A.D. Hannah was born in Scotland in 1845. He was the son of Alexander and Mary Hannah. He emigrated to the U.S. in 1868 at the age of 23, going first to Kansas City to work as a store clerk. In 1872, he moved to Chicago where he was employed in the liquor business as a traveling salesman. In that pursuit, he met David Hogg, who was running a small business in Chicago. Hogg was born in 1842 in Kinrosshire, Scotland, and came to the U.S. in 1863, working first in the East and then in Chicago as a painter and wall paper hanger.

In 1873 Hannah & Hogg decided to go into business together and opened a store at 190 West Madison Street. They called their drinking establishment "The Thistle", which was the symbol of their native Scotland and they adopted it the as their Trademark.

Soon they branched out into retail sales of liquor and cigars, buying more stores in several parts of the Windy City. Their additional locations were to be found at 222 S. Clark Street, 188 W. Madison Street, 146 E. Madison Street, 83 Madison Street, 161 W. Madison Street, 151 Randolph Street, 112 E. Monroe Street and 88 LaSalle Street.

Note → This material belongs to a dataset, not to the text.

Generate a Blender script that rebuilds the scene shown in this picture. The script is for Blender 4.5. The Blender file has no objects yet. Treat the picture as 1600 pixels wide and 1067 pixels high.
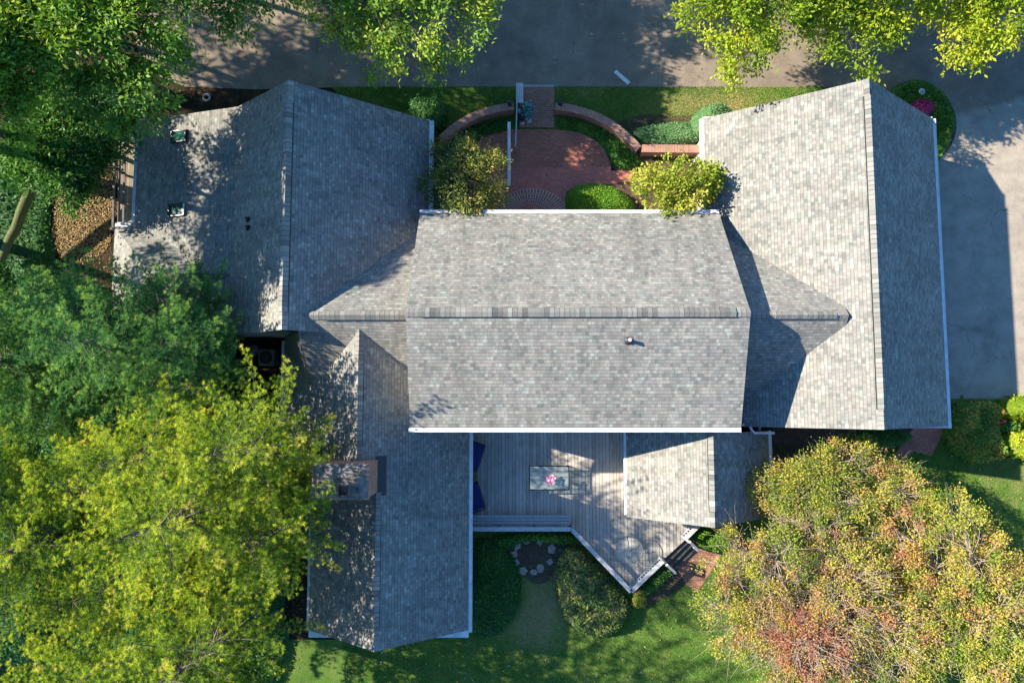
import bpy, math, random
import numpy as np
from mathutils import Vector, Matrix
random.seed(7)
SC = bpy.context.scene
COL = SC.collection
# ------------------------------------------------------------------ camera model
H = 34.0; F = 1100.0; CX, CY = 800.0, 533.5
TILT = math.atan((625 - 533.5) / F)
ct, st = math.cos(TILT), math.sin(TILT)
def U(px, py, z=0.0):
    """world point at height z that the photograph shows at pixel (px, py)"""
    a = (px - CX) / F; b = -(py - CY) / F
    d = (a, b * ct + st, b * st - ct)
    k = (z - H) / d[2]
    return Vector((d[0] * k, d[1] * k, z))
def XY(px, py, z=0.0):
    p = U(px, py, z); return (p.x, p.y)
SUN = Vector((-1.47, 0.40, 1.0)).normalized()

cam = bpy.data.cameras.new('camera'); co = bpy.data.objects.new('camera', cam); COL.objects.link(co)
co.location = (0, 0, H); co.rotation_euler = (TILT, 0, 0)
cam.sensor_width = 36; cam.lens = 36 * F / 1600; cam.clip_end = 1000; cam.clip_start = 0.1
SC.camera = co

# ------------------------------------------------------------------ light
w = bpy.data.worlds.new('World'); SC.world = w; w.use_nodes = True
nt = w.node_tree; bg = nt.nodes['Background']
sky = nt.nodes.new('ShaderNodeTexSky'); sky.sky_type = 'NISHITA'; sky.sun_disc = False
sky.sun_elevation = math.asin(SUN.z); sky.sun_rotation = math.atan2(SUN.x, SUN.y)
sky.ozone_density = 2.5; sky.dust_density = 0.4
tn = nt.nodes.new('ShaderNodeMix'); tn.data_type = 'RGBA'; tn.blend_type = 'MULTIPLY'; tn.inputs[0].default_value = 1
nt.links.new(sky.outputs[0], tn.inputs[6]); tn.inputs[7].default_value = (.60, 1.03, 1.38, 1)   # deep clear autumn blue
nt.links.new(tn.outputs[2], bg.inputs[0]); bg.inputs[1].default_value = 0.078
sl = bpy.data.lights.new('sun', 'SUN'); sl.energy = 5.0; sl.angle = math.radians(0.5); sl.color = (1, .89, .725)
so = bpy.data.objects.new('sun', sl); COL.objects.link(so)
so.rotation_euler = SUN.to_track_quat('Z', 'Y').to_euler(); so.location = (-40, 10, 40)
vs = SC.view_settings; vs.view_transform = 'Standard'; vs.look = 'None'; vs.exposure = 1.3; vs.gamma = 1
SC.cycles.max_bounces = 6; SC.cycles.transparent_max_bounces = 6

# ------------------------------------------------------------------ materials
def mat(name):
    m = bpy.data.materials.new(name); m.use_nodes = True
    return m, m.node_tree, m.node_tree.nodes['Principled BSDF']
def N(nt, t, **kw):
    n = nt.nodes.new('ShaderNode' + t)
    for k, v in kw.items(): setattr(n, k, v)
    return n
def val(nt, sock, v):
    if isinstance(v, bpy.types.NodeSocket): nt.links.new(v, sock)
    else: sock.default_value = v
def M_(nt, op, a, b=0.0, c=None):
    n = N(nt, 'Math', operation=op); val(nt, n.inputs[0], a); val(nt, n.inputs[1], b)
    if c is not None: val(nt, n.inputs[2], c)
    return n.outputs[0]
def ramp(nt, fac, stops, interp='LINEAR'):
    n = N(nt, 'ValToRGB'); cr = n.color_ramp; cr.interpolation = interp
    while len(cr.elements) < len(stops): cr.elements.new(0.5)
    for e, (p, c) in zip(cr.elements, stops):
        e.position = p; e.color = (c[0], c[1], c[2], 1)
    nt.links.new(fac, n.inputs[0]); return n.outputs[0]
def mix(nt, f, a, b, mode='MIX'):
    n = N(nt, 'Mix', data_type='RGBA', blend_type=mode)
    val(nt, n.inputs[0], f)
    for s, v in ((n.inputs[6], a), (n.inputs[7], b)):
        if isinstance(v, tuple): v = (v[0], v[1], v[2], 1)
        val(nt, s, v)
    return n.outputs[2]
def noise(nt, vec, scale, detail=3, rough=.55):
    n = N(nt, 'TexNoise'); n.inputs['Scale'].default_value = scale; n.inputs['Detail'].default_value = detail
    n.inputs['Roughness'].default_value = rough
    if vec is not None: nt.links.new(vec, n.inputs['Vector'])
    return n.outputs['Fac']
def objco(nt): return N(nt, 'NewGeometry').outputs['Position']
def bump(nt, h, strength, dist, bs):
    b = N(nt, 'Bump'); b.inputs['Strength'].default_value = strength; b.inputs['Distance'].default_value = dist
    nt.links.new(h, b.inputs['Height']); nt.links.new(b.outputs[0], bs.inputs['Normal'])
def wnoise2(nt, a, b):
    c = N(nt, 'CombineXYZ'); val(nt, c.inputs[0], a); val(nt, c.inputs[1], b)
    n = N(nt, 'TexWhiteNoise', noise_dimensions='2D'); nt.links.new(c.outputs[0], n.inputs['Vector'])
    return n

def plain(name, col, rough=.6, nscale=0, namt=.2, metal=0, spec=.5):
    m, nt, bs = mat(name)
    bs.inputs['Roughness'].default_value = rough; bs.inputs['Metallic'].default_value = metal
    bs.inputs['Specular IOR Level'].default_value = spec
    if nscale:
        f = noise(nt, objco(nt), nscale, 4)
        d = tuple(c * (1 - namt) for c in col); e = tuple(min(1, c * (1 + namt)) for c in col)
        nt.links.new(ramp(nt, f, [(.3, d), (.7, e)]), bs.inputs['Base Color'])
    else: bs.inputs['Base Color'].default_value = (*col, 1)
    return m

def shingle_mat():
    m, nt, bs = mat('asphalt_shingles')
    uv = N(nt, 'UVMap'); uv.uv_map = 'UVMap'
    s = N(nt, 'SeparateXYZ'); nt.links.new(uv.outputs[0], s.inputs[0])
    u, v = s.outputs[0], s.outputs[1]
    vr = M_(nt, 'DIVIDE', v, .138)
    row = M_(nt, 'FLOOR', vr); fv = M_(nt, 'FRACT', vr)
    ro = wnoise2(nt, row, 3.7).outputs['Value']
    uu = M_(nt, 'ADD', u, M_(nt, 'MULTIPLY', ro, 5.0))
    c1 = M_(nt, 'FLOOR', M_(nt, 'DIVIDE', uu, .135)); c2 = M_(nt, 'FLOOR', M_(nt, 'DIVIDE', uu, .25))
    n1 = wnoise2(nt, c1, row); n2 = wnoise2(nt, c2, M_(nt, 'ADD', row, 77.3))
    t = M_(nt, 'ADD', M_(nt, 'MULTIPLY', n1.outputs['Value'], .55), M_(nt, 'MULTIPLY', n2.outputs['Value'], .45))
    col = ramp(nt, t, [(.08, (.168, .167, .161)), (.35, (.224, .222, .212)), (.6, (.260, .257, .244)), (.8, (.306, .303, .288)), (.97, (.38, .378, .36))])
    tint = ramp(nt, n2.outputs['Value'], [(0, (.94, 1.01, .99)), (.3, (1, 1, 1)), (.55, (1.03, .99, .98)), (.8, (1, .99, .94)), (1, (.93, 1.03, 1.0))])
    col = mix(nt, 1.0, col, tint, 'MULTIPLY')
    blot = noise(nt, objco(nt), .55, 4, .6)
    col = mix(nt, 1.0, col, ramp(nt, blot, [(.3, (.88, .87, .86)), (.7, (1.08, 1.07, 1.05))]), 'MULTIPLY')
    mp_ = N(nt, 'Mapping'); nt.links.new(uv.outputs[0], mp_.inputs[0]); mp_.inputs['Scale'].default_value = (2.2, .22, 1)
    stk = noise(nt, mp_.outputs[0], 1.0, 5, .65)
    col = mix(nt, 1.0, col, ramp(nt, stk, [(.35, (.87, .87, .86)), (.62, (1.05, 1.05, 1.04))]), 'MULTIPLY')
    gran = noise(nt, objco(nt), 60, 2)
    col = mix(nt, 1.0, col, ramp(nt, gran, [(.3, (.82, .82, .82)), (.7, (1.18, 1.18, 1.18))]), 'MULTIPLY')
    fu = M_(nt, 'FRACT', M_(nt, 'DIVIDE', uu, .135))
    edge = M_(nt, 'LESS_THAN', fv, .13)
    joint = M_(nt, 'LESS_THAN', fu, .07)
    col = mix(nt, M_(nt, 'MULTIPLY', edge, .58), col, (.05, .052, .055))
    col = mix(nt, M_(nt, 'MULTIPLY', joint, .3), col, (.06, .06, .065))
    nt.links.new(col, bs.inputs['Base Color'])
    bs.inputs['Roughness'].default_value = .92; bs.inputs['Specular IOR Level'].default_value = .2
    h = M_(nt, 'ADD', M_(nt, 'SUBTRACT', 1.0, fv), M_(nt, 'MULTIPLY', n1.outputs['Value'], .5))
    h = M_(nt, 'ADD', h, M_(nt, 'MULTIPLY', gran, .4))
    bump(nt, h, .5, .012, bs)
    return m

def leaf_mat(name, stops, trans=.35, rough=.55, bright=1.0):
    m, nt, bs = mat(name)
    at = N(nt, 'Attribute', attribute_name='rnd')
    stops = [(p, tuple(c * bright for c in col)) for p, col in stops]
    c = ramp(nt, at.outputs['Fac'], stops)
    nt.links.new(c, bs.inputs['Base Color'])
    bs.inputs['Roughness'].default_value = rough; bs.inputs['Specular IOR Level'].default_value = .25
    tr = N(nt, 'BsdfTranslucent'); nt.links.new(mix(nt, 1.0, c, (1.05, 1.15, .55), 'MULTIPLY'), tr.inputs[0])
    mx = N(nt, 'MixShader'); mx.inputs[0].default_value = trans
    nt.links.new(bs.outputs[0], mx.inputs[1]); nt.links.new(tr.outputs[0], mx.inputs[2])
    nt.links.new(mx.outputs[0], nt.nodes['Material Output'].inputs[0])
    return m

def bark_mat(name, a, b):
    m, nt, bs = mat(name)
    f = noise(nt, objco(nt), 14, 5, .7)
    nt.links.new(ramp(nt, f, [(.3, a), (.7, b)]), bs.inputs['Base Color'])
    bs.inputs['Roughness'].default_value = .9; bump(nt, f, .6, .03, bs)
    return m

def brick_mat(name, c1, c2, mortar, bw=.2, bh=.067, uvmap=True, ms=.012, along='x', dark=.5):
    m, nt, bs = mat(name)
    if uvmap:
        uv = N(nt, 'UVMap'); uv.uv_map = 'UVMap'; vec = uv.outputs[0]
    else: vec = objco(nt)
    b = N(nt, 'TexBrick'); nt.links.new(vec, b.inputs['Vector'])
    b.inputs['Scale'].default_value = 1; b.inputs['Brick Width'].default_value = bw; b.inputs['Row Height'].default_value = bh
    b.inputs['Mortar Size'].default_value = ms; b.inputs['Mortar Smooth'].default_value = .2; b.inputs['Bias'].default_value = -.1
    b.inputs['Color1'].default_value = (*c1, 1); b.inputs['Color2'].default_value = (*c2, 1); b.inputs['Mortar'].default_value = (*mortar, 1)
    n = noise(nt, objco(nt), 1.1, 5, .7); n2 = noise(nt, objco(nt), 25, 3)
    c = mix(nt, 1, b.outputs['Color'], ramp(nt, n, [(.3, (dark + .15,) * 3), (.7, (1.15, 1.12, 1.1))]), 'MULTIPLY')
    c = mix(nt, 1, c, ramp(nt, n2, [(.3, (.8,) * 3), (.7, (1.2,) * 3)]), 'MULTIPLY')
    nt.links.new(c, bs.inputs['Base Color']); bs.inputs['Roughness'].default_value = .85
    h = M_(nt, 'SUBTRACT', M_(nt, 'MULTIPLY', n2, .3), b.outputs['Fac'])
    bump(nt, h, .6, .008, bs)
    return m

def board_mat(name, cols, pitch=.163, gap=.014, axis=0, gapcol=(.03, .03, .032)):
    m, nt, bs = mat(name)
    p = objco(nt); s = N(nt, 'SeparateXYZ'); nt.links.new(p, s.inputs[0])
    x, y = s.outputs[axis], s.outputs[1 - axis]
    q = M_(nt, 'DIVIDE', x, pitch); i = M_(nt, 'FLOOR', q); f = M_(nt, 'FRACT', q)
    seg = M_(nt, 'FLOOR', M_(nt, 'ADD', M_(nt, 'DIVIDE', y, 3.6), M_(nt, 'MULTIPLY', wnoise2(nt, i, 9).outputs['Value'], 7)))
    t = wnoise2(nt, i, seg).outputs['Value']
    mp = N(nt, 'Mapping'); nt.links.new(p, mp.inputs[0]); mp.inputs['Scale'].default_value = (18, 1.2, 1) if axis == 0 else (1.2, 18, 1)
    g = noise(nt, mp.outputs[0], 2.2, 5, .65)
    c = ramp(nt, t, cols)
    c = mix(nt, 1, c, ramp(nt, g, [(.3, (.72, .72, .73)), (.7, (1.2, 1.19, 1.17))]), 'MULTIPLY')
    c = mix(nt, 1, c, ramp(nt, noise(nt, p, .8, 5, .65), [(.35, (.8, .8, .8)), (.65, (1.08, 1.08, 1.07))]), 'MULTIPLY')
    gp = M_(nt, 'LESS_THAN', f, gap / pitch)
    c = mix(nt, gp, c, gapcol)
    nt.links.new(c, bs.inputs['Base Color']); bs.inputs['Roughness'].default_value = .8
    bump(nt, M_(nt, 'SUBTRACT', M_(nt, 'MULTIPLY', g, .25), gp), .5, .01, bs)
    return m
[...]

By 1904, they are also shown as having stores at 307-309 Wabash Avenue (1904-1907), later at 248-250 S. Desplaines Street (1908), 441 S Desplaines Street (1909-1910) and then 37-39 E. South Water Street (from 1913 to Prohibition).

Hannah was president of the company and Hogg was vice president. They appear to have married sisters. Hannah wed Catherine Grady in 1874 and Hogg married Mary Grady in 1878. The Hannahs had three children; the Hoggs had four. The two families lived within a block of each other on Chicago’s fashionable Oak Street.

These transplanted Scotsmen were eminently successful and soon became well recognized figures in Chicago. Canny about politics, they covered both bases: Hannah was a prominent Democrat, Hogg an active Republican. So well known was their establishment that the American author, Theodore Dreiser, used it as the backdrop for scenes in his famous 1910 novel, “Sister Carrie.” In the book, he described Hannah & Hogg’s as “a gorgeous saloon from a Chicago standpoint” and his story fictionally included its manager as a major character.

In time Hannah & Hogg came to own and operate the Brevoort Hotel, one of Chicago’s premier hostelries. This establishment, in the city’s Loop District, was built in 1906 and still stands as a landmark at 120 W. Madison Street. Elderly George Moll, who, like his father before him, ran a tavern in Chicago, remembered their saloon from his childhood. Moll told an interviewer that Hannah & Hogg were celebrated for the quality of their whiskey. They were distributors rather than distillers, buying bulk whiskey, bottling it and selling it under their own labels.

Hannah and Hogg sold their business around 1910 and retired.